Many brokers in India are linked with either CDSL or NSDL, and their depository participant (DP) transaction fees can differ accordingly. NSDL levies ₹5 per transaction, while CDSL DP charges are usually ₹5.50.

Important Things to Know About DP Charges

How Can You Minimise or Avoid DP Charges?

Many investors often wonder how to avoid DP charges. While you can't eliminate DP charges, you can reduce their frequency or avoid them in certain situations:

  • Avoid frequent small-volume sales -  Consolidate transactions when possible.
  • Buy and sell the same day - DP charges are not applicable in intraday trading, as there’s no share delivery involved.
  • Opt for brokers that offer low DP charges - Brokers like Choice are known for competitive rates.
  • Review your trade execution type - Delivery-based trades incur DP fees; intraday and F&O do not.

Common Misconceptions

DP charges function in the same way as brokerage fees.:

No. Brokerage is paid to the broker for executing the trade. DP charges are separate and fixed, paid for share transfer processing.

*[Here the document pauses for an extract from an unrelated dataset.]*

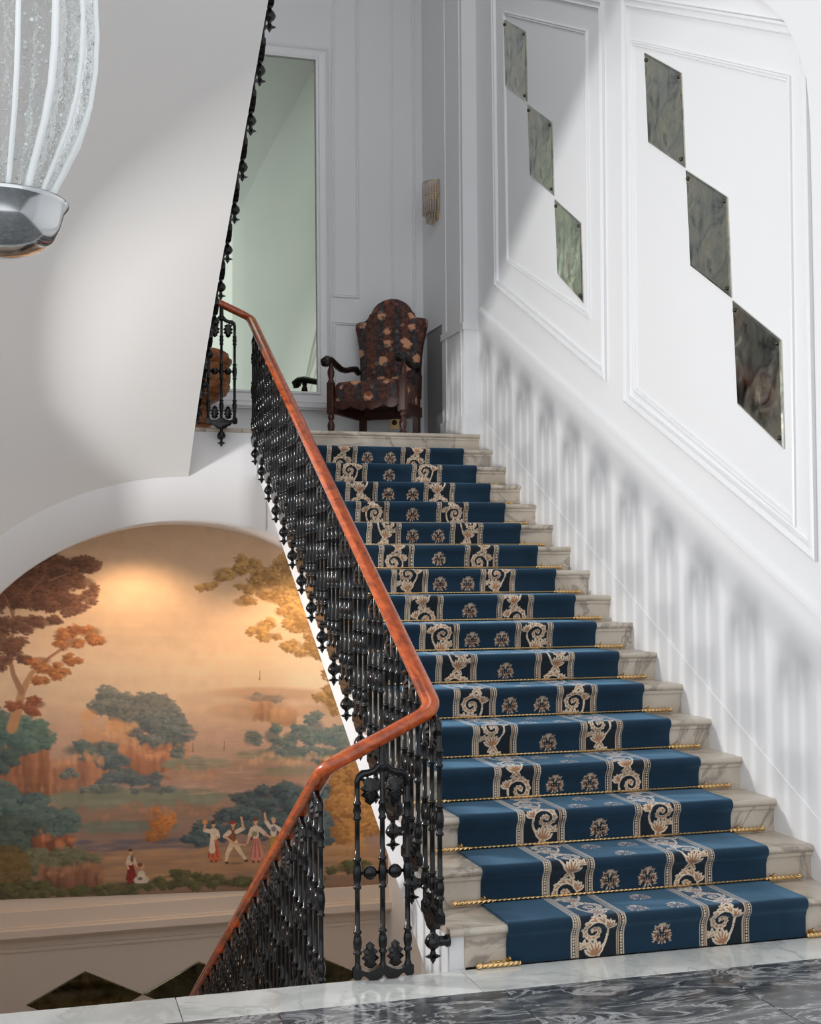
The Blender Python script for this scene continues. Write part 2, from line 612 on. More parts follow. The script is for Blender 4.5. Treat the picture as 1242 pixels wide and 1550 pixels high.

There’s a way to avoid DP charges completely -

Not really, unless you trade only intraday or in F&O (where shares don’t move into or out of Demat).

BTST (Buy Today, Sell Tomorrow) trades are free from DP charges

This is a misunderstanding. In BTST trades, although shares are bought and sold within the same trading day, they are still moved to and from your Demat account. Since the shares stay in your Demat account overnight, DP charges apply. These fees are generally fixed per security and are not influenced by the number of shares being sold.

Final Thoughts

DP charges in the share market may seem minor, but they can add up, especially for frequent traders or those investing in small quantities. Understanding these charges helps in:

  • Evaluating broker cost structures
  • Avoiding unnecessary deductions
  • Optimising long-term returns

By choosing brokers with transparent fee disclosures and the lowest DP charges, investors can manage costs better while enjoying the benefits of digital shareholding.

FAQs

Are DP charges applicable in intraday trading?

No, DP charges are not applicable in intraday trading because shares don’t move in or out of your Demat account.

How often are DP charges levied?

They are charged per ISIN per day, only on the sell side of delivery trades.

Do all brokers charge the same DP fees?

No. DP charges vary by broker. While the depository fee is standard, brokers set their own DP charges. Some offer competitive or discounted rates, especially for high-volume traders.

Can I get a refund on DP charges?

Generally, DP charges are non-refundable, as they are service-based and incurred once a transaction is processed. However, if charged in error, you can raise a dispute with your broker.